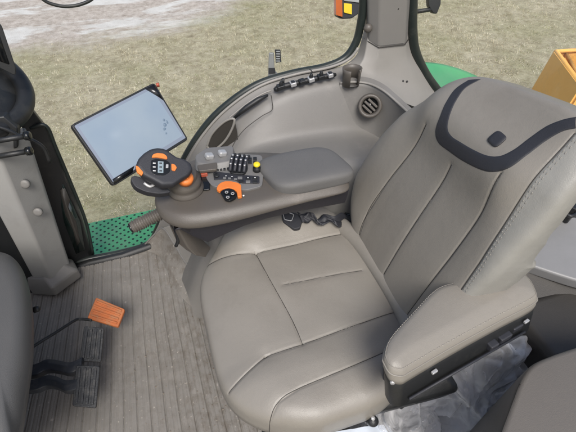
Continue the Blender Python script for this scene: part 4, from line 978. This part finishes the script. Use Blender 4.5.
bag('plastic_bag', 'smaller crumpled clear plastic wrap in the shade below the seat edge', (.50, .40, .12), .16, .12, .13, 9.4, rz=.5)
def film():
    rows_ = []
    a, b = az(322, 434, .22), az(384, 424, .22)
    for j in range(20):
        r_ = []
        for i in range(40):
            p = a.lerp(b, i/39)+Vector((.0, -.012*j, -.002*j)); p.z += .012*noise.noise(p*30)+.01*noise.noise(p*9); r_.append(p)
        rows_.append(r_)
    m = mat('white_film', (.62, .68, .76), .3)
    tag(MB().grid(rows_).put('plastic_sheet', m), 'strip of bluish white plastic film lying at the bottom edge by the seat rail', 'plastic film')
film()

# ================================================================== OUTSIDE THINGS
wl = thing('marker_light', 'marker lamp with an orange lens and yellow reflector outside the top of the window', 'marker light', ay(348, 10, 1.95))
wn_ = Vector((-.1, -1, .35)).normalized(); wp = ay(348, 8, 1.95)
MB().slab(rnd(ppl([(337, -14), (362, -14), (361, 12), (352, 18.5), (343, 19), (337, 16)], wp, wn_), .008), wn_, .05).put('housing', 'vinyl_dark', wl, bevel=.005)
MB().slab(rnd(ppl([(335.5, -10), (342, -10), (342.6, 17), (336, 15)], wp+wn_*.012, wn_), .004), wn_, .03).put('orange_lens', 'amber', wl, bevel=.003)
MB().slab(rnd(ppl([(344, 3), (352, 4), (352, 14.6), (344, 12.6)], wp+wn_*.006, wn_), .004), wn_, .01).put('yellow_reflector', 'lens_yellow', wl, bevel=.002)
MB().slab(rnd(ppl([(344, -10), (360, -10), (360, 3), (353, 2), (344, 1)], wp+wn_*.006, wn_), .004), wn_, .01).put('lamp_glass', 'silver', wl, bevel=.002)
mb_ = thing('mirror_bracket', 'small black bracket outside the top of the rear quarter window', 'bracket', ay(430, 4, 1.9))
MB().tube([ay(414, 12, 1.9), ay(428, 10, 1.9), ay(436, 8, 1.9)], .010, 10).put('arm', 'black', mb_)
MB().slab(rnd(ppl([(428, -12), (441, -12), (441, 4), (437, 14), (433, 13), (429, 6)], ay(434, 2, 1.9), wn_), .006), wn_, .03).put('clamp', 'black', mb_, bevel=.004)
hp = thing('curved_rail', 'thin black curved rail outside at the top left of the picture', 'rail', ay(66, 0, 2.2))
MB().tube(cr([ay(x, y, 2.2) for x, y in [(30, -22), (36, -8), (46, 1.5), (58, 5.6), (68, 6.4), (80, 4.6), (92, -1), (100, -12)]], 40), .0075, 8).put('rail', 'black', hp)
# latch bracket outside the glass
lt = thing('glass_latch', 'pale metal window latch with black and white labels outside the curved seal', 'latch', ay(272, 65, 1.64))
ln = Vector((-.2, -1, .25)).normalized(); lp = ay(272, 64, 1.64)
MB().slab(rnd(ppl([(269, 53), (274, 53), (274.5, 70), (278, 74), (276, 77), (268, 77), (268.5, 66)], lp, ln), .004), ln, .012).put('plate', 'silver', lt, bevel=.003)
lb = MB().slab(rnd(ppl([(275, 50), (280.5, 50), (281.5, 62), (276, 63)], lp+ln*.003, ln), .002), ln, .012).put('label_block', 'vinyl_dark', lt, bevel=.001)
for k in range(5): MB().slab(ppl([(276, 51+k*2.4), (280, 51+k*2.4), (280.2, 52.1+k*2.4), (276.2, 52.1+k*2.4)], lp+ln*.0045, ln), ln, .001).put('label_mark', 'white', lb)
MB().slab(rnd(ppl([(268.5, 68), (275, 68), (275.6, 73.5), (268.6, 74)], lp+ln*.002, ln), .002), ln, .006).put('striker', 'vinyl_dark', lt, bevel=.001)
MB().tube(cr([ay(x, y, 1.62) for x, y in [(266, 80), (272, 77), (279, 75), (284, 76)]], 10), .006, 8).put('pin', 'silver', lt)

# yellow hopper standing in the field
hop = thing('yellow_implement', 'orange yellow sheet metal hopper with open top standing in the field', 'farm implement', (4.4, 3.2, GZ))
zt = -.45; a = az(541, 95, -1.0); b = az(557, 53, zt); 
P1 = az(556, 52, zt); P2 = az(600, 49, zt); P3 = az(640, 100, zt); P4 = az(583, 88, zt)
D = Vector((-.18, -.02, -.85))
def wall(p, q, m, t=.03, par=hop, name='side'):
    n_ = (q-p).cross(D).normalized(); MB().slab([p, q, q+D*.95, p+D], n_, t).put(name, m, par, bevel=.004)
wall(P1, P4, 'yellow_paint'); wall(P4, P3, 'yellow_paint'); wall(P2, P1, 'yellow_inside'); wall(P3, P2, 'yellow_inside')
MB().tube([P1, P4, P3, P2], .028, 8, closed=True).put('rim', 'yellow_paint', hop)
m1, m2 = P1.lerp(P2, .25), P4.lerp(P3, .1)
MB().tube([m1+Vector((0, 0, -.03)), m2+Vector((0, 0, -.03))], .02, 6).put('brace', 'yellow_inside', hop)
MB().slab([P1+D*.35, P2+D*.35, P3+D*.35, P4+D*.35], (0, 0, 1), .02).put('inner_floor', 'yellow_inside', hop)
MB().box((P4.x-.1, P4.y-.1, GZ), (P4.x, P4.y, GZ+.4)).put('leg', 'yellow_paint', hop); MB().box((P1.x-.2, P1.y-.1, GZ), (P1.x-.1, P1.y, GZ+.4)).put('leg', 'yellow_paint', hop)

# ================================================================== CAB ROOF
ROOF = False
if ROOF:
    MB().box((-1.1, .05, 2.02), (1.8, 1.65, 2.10)).put('roof', 'trim', cab, bevel=.03)

# ================================================================== LIGHT AND CAMERA
SE, SA = R(52), R(188)
w = bpy.data.worlds.new('World'); scn.world = w; w.use_nodes = True; nt = w.node_tree
bg = nt.nodes['Background']; sky = nt.nodes.new('ShaderNodeTexSky'); sky.sky_type = 'NISHITA'; sky.sun_disc = False
sky.sun_elevation = SE; sky.sun_rotation = SA; sky.air_density = 1.0; sky.dust_density = 4.0; sky.ozone_density = 1.0
nt.links.new(sky.outputs[0], bg.inputs['Color']); bg.inputs['Strength'].default_value = .15
sd = bpy.data.lights.new('sun', 'SUN'); sd.energy = 2.9; sd.angle = R(24); sd.color = (1, .99, .965)
so = bpy.data.objects.new('sun', sd); COL.objects.link(so)
dirv = Vector((math.sin(SA)*math.cos(SE), math.cos(SA)*math.cos(SE), math.sin(SE)))
so.rotation_euler = dirv.to_track_quat('Z', 'Y').to_euler()

cd = bpy.data.cameras.new('camera'); co = bpy.data.objects.new('camera', cd); COL.objects.link(co)
cd.sensor_width = 36; cd.lens = 36*CF/576; cd.clip_start = .02; cd.clip_end = 600
co.matrix_world = Matrix(((RT.x, UP.x, -FW.x, O.x), (RT.y, UP.y, -FW.y, O.y), (RT.z, UP.z, -FW.z, O.z), (0, 0, 0, 1)))
scn.camera = co
scn.render.resolution_x = 1024; scn.render.resolution_y = 768
scn.view_settings.view_transform = 'Standard'; scn.view_settings.look = 'None'; scn.view_settings.exposure = 0; scn.view_settings.gamma = 1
········
Instructions for the task ::
Copy every line of the data exactly as written, excluding the pictures.

Answer in full ::
Continue the Blender Python script for this scene: part 4, from line 978. This part finishes the script. Use Blender 4.5.
bag('plastic_bag', 'smaller crumpled clear plastic wrap in the shade below the seat edge', (.50, .40, .12), .16, .12, .13, 9.4, rz=.5)
def film():
    rows_ = []
    a, b = az(322, 434, .22), az(384, 424, .22)
    for j in range(20):
        r_ = []
        for i in range(40):
            p = a.lerp(b, i/39)+Vector((.0, -.012*j, -.002*j)); p.z += .012*noise.noise(p*30)+.01*noise.noise(p*9); r_.append(p)
        rows_.append(r_)
    m = mat('white_film', (.62, .68, .76), .3)
    tag(MB().grid(rows_).put('plastic_sheet', m), 'strip of bluish white plastic film lying at the bottom edge by the seat rail', 'plastic film')
film()

# ================================================================== OUTSIDE THINGS
wl = thing('marker_light', 'marker lamp with an orange lens and yellow reflector outside the top of the window', 'marker light', ay(348, 10, 1.95))
wn_ = Vector((-.1, -1, .35)).normalized(); wp = ay(348, 8, 1.95)
MB().slab(rnd(ppl([(337, -14), (362, -14), (361, 12), (352, 18.5), (343, 19), (337, 16)], wp, wn_), .008), wn_, .05).put('housing', 'vinyl_dark', wl, bevel=.005)
MB().slab(rnd(ppl([(335.5, -10), (342, -10), (342.6, 17), (336, 15)], wp+wn_*.012, wn_), .004), wn_, .03).put('orange_lens', 'amber', wl, bevel=.003)
MB().slab(rnd(ppl([(344, 3), (352, 4), (352, 14.6), (344, 12.6)], wp+wn_*.006, wn_), .004), wn_, .01).put('yellow_reflector', 'lens_yellow', wl, bevel=.002)
MB().slab(rnd(ppl([(344, -10), (360, -10), (360, 3), (353, 2), (344, 1)], wp+wn_*.006, wn_), .004), wn_, .01).put('lamp_glass', 'silver', wl, bevel=.002)
mb_ = thing('mirror_bracket', 'small black bracket outside the top of the rear quarter window', 'bracket', ay(430, 4, 1.9))
MB().tube([ay(414, 12, 1.9), ay(428, 10, 1.9), ay(436, 8, 1.9)], .010, 10).put('arm', 'black', mb_)
MB().slab(rnd(ppl([(428, -12), (441, -12), (441, 4), (437, 14), (433, 13), (429, 6)], ay(434, 2, 1.9), wn_), .006), wn_, .03).put('clamp', 'black', mb_, bevel=.004)
hp = thing('curved_rail', 'thin black curved rail outside at the top left of the picture', 'rail', ay(66, 0, 2.2))
MB().tube(cr([ay(x, y, 2.2) for x, y in [(30, -22), (36, -8), (46, 1.5), (58, 5.6), (68, 6.4), (80, 4.6), (92, -1), (100, -12)]], 40), .0075, 8).put('rail', 'black', hp)
# latch bracket outside the glass
lt = thing('glass_latch', 'pale metal window latch with black and white labels outside the curved seal', 'latch', ay(272, 65, 1.64))
ln = Vector((-.2, -1, .25)).normalized(); lp = ay(272, 64, 1.64)
MB().slab(rnd(ppl([(269, 53), (274, 53), (274.5, 70), (278, 74), (276, 77), (268, 77), (268.5, 66)], lp, ln), .004), ln, .012).put('plate', 'silver', lt, bevel=.003)
lb = MB().slab(rnd(ppl([(275, 50), (280.5, 50), (281.5, 62), (276, 63)], lp+ln*.003, ln), .002), ln, .012).put('label_block', 'vinyl_dark', lt, bevel=.001)
for k in range(5): MB().slab(ppl([(276, 51+k*2.4), (280, 51+k*2.4), (280.2, 52.1+k*2.4), (276.2, 52.1+k*2.4)], lp+ln*.0045, ln), ln, .001).put('label_mark', 'white', lb)
MB().slab(rnd(ppl([(268.5, 68), (275, 68), (275.6, 73.5), (268.6, 74)], lp+ln*.002, ln), .002), ln, .006).put('striker', 'vinyl_dark', lt, bevel=.001)
MB().tube(cr([ay(x, y, 1.62) for x, y in [(266, 80), (272, 77), (279, 75), (284, 76)]], 10), .006, 8).put('pin', 'silver', lt)

# yellow hopper standing in the field
hop = thing('yellow_implement', 'orange yellow sheet metal hopper with open top standing in the field', 'farm implement', (4.4, 3.2, GZ))
zt = -.45; a = az(541, 95, -1.0); b = az(557, 53, zt); 
P1 = az(556, 52, zt); P2 = az(600, 49, zt); P3 = az(640, 100, zt); P4 = az(583, 88, zt)
D = Vector((-.18, -.02, -.85))
def wall(p, q, m, t=.03, par=hop, name='side'):
    n_ = (q-p).cross(D).normalized(); MB().slab([p, q, q+D*.95, p+D], n_, t).put(name, m, par, bevel=.004)
wall(P1, P4, 'yellow_paint'); wall(P4, P3, 'yellow_paint'); wall(P2, P1, 'yellow_inside'); wall(P3, P2, 'yellow_inside')
MB().tube([P1, P4, P3, P2], .028, 8, closed=True).put('rim', 'yellow_paint', hop)
m1, m2 = P1.lerp(P2, .25), P4.lerp(P3, .1)
MB().tube([m1+Vector((0, 0, -.03)), m2+Vector((0, 0, -.03))], .02, 6).put('brace', 'yellow_inside', hop)
MB().slab([P1+D*.35, P2+D*.35, P3+D*.35, P4+D*.35], (0, 0, 1), .02).put('inner_floor', 'yellow_inside', hop)
MB().box((P4.x-.1, P4.y-.1, GZ), (P4.x, P4.y, GZ+.4)).put('leg', 'yellow_paint', hop); MB().box((P1.x-.2, P1.y-.1, GZ), (P1.x-.1, P1.y, GZ+.4)).put('leg', 'yellow_paint', hop)

# ================================================================== CAB ROOF
ROOF = False
if ROOF:
    MB().box((-1.1, .05, 2.02), (1.8, 1.65, 2.10)).put('roof', 'trim', cab, bevel=.03)

# ================================================================== LIGHT AND CAMERA
SE, SA = R(52), R(188)
w = bpy.data.worlds.new('World'); scn.world = w; w.use_nodes = True; nt = w.node_tree
bg = nt.nodes['Background']; sky = nt.nodes.new('ShaderNodeTexSky'); sky.sky_type = 'NISHITA'; sky.sun_disc = False
sky.sun_elevation = SE; sky.sun_rotation = SA; sky.air_density = 1.0; sky.dust_density = 4.0; sky.ozone_density = 1.0
nt.links.new(sky.outputs[0], bg.inputs['Color']); bg.inputs['Strength'].default_value = .15
sd = bpy.data.lights.new('sun', 'SUN'); sd.energy = 2.9; sd.angle = R(24); sd.color = (1, .99, .965)
so = bpy.data.objects.new('sun', sd); COL.objects.link(so)
dirv = Vector((math.sin(SA)*math.cos(SE), math.cos(SA)*math.cos(SE), math.sin(SE)))
so.rotation_euler = dirv.to_track_quat('Z', 'Y').to_euler()

cd = bpy.data.cameras.new('camera'); co = bpy.data.objects.new('camera', cd); COL.objects.link(co)
cd.sensor_width = 36; cd.lens = 36*CF/576; cd.clip_start = .02; cd.clip_end = 600
co.matrix_world = Matrix(((RT.x, UP.x, -FW.x, O.x), (RT.y, UP.y, -FW.y, O.y), (RT.z, UP.z, -FW.z, O.z), (0, 0, 0, 1)))
scn.camera = co
scn.render.resolution_x = 1024; scn.render.resolution_y = 768
scn.view_settings.view_transform = 'Standard'; scn.view_settings.look = 'None'; scn.view_settings.exposure = 0; scn.view_settings.gamma = 1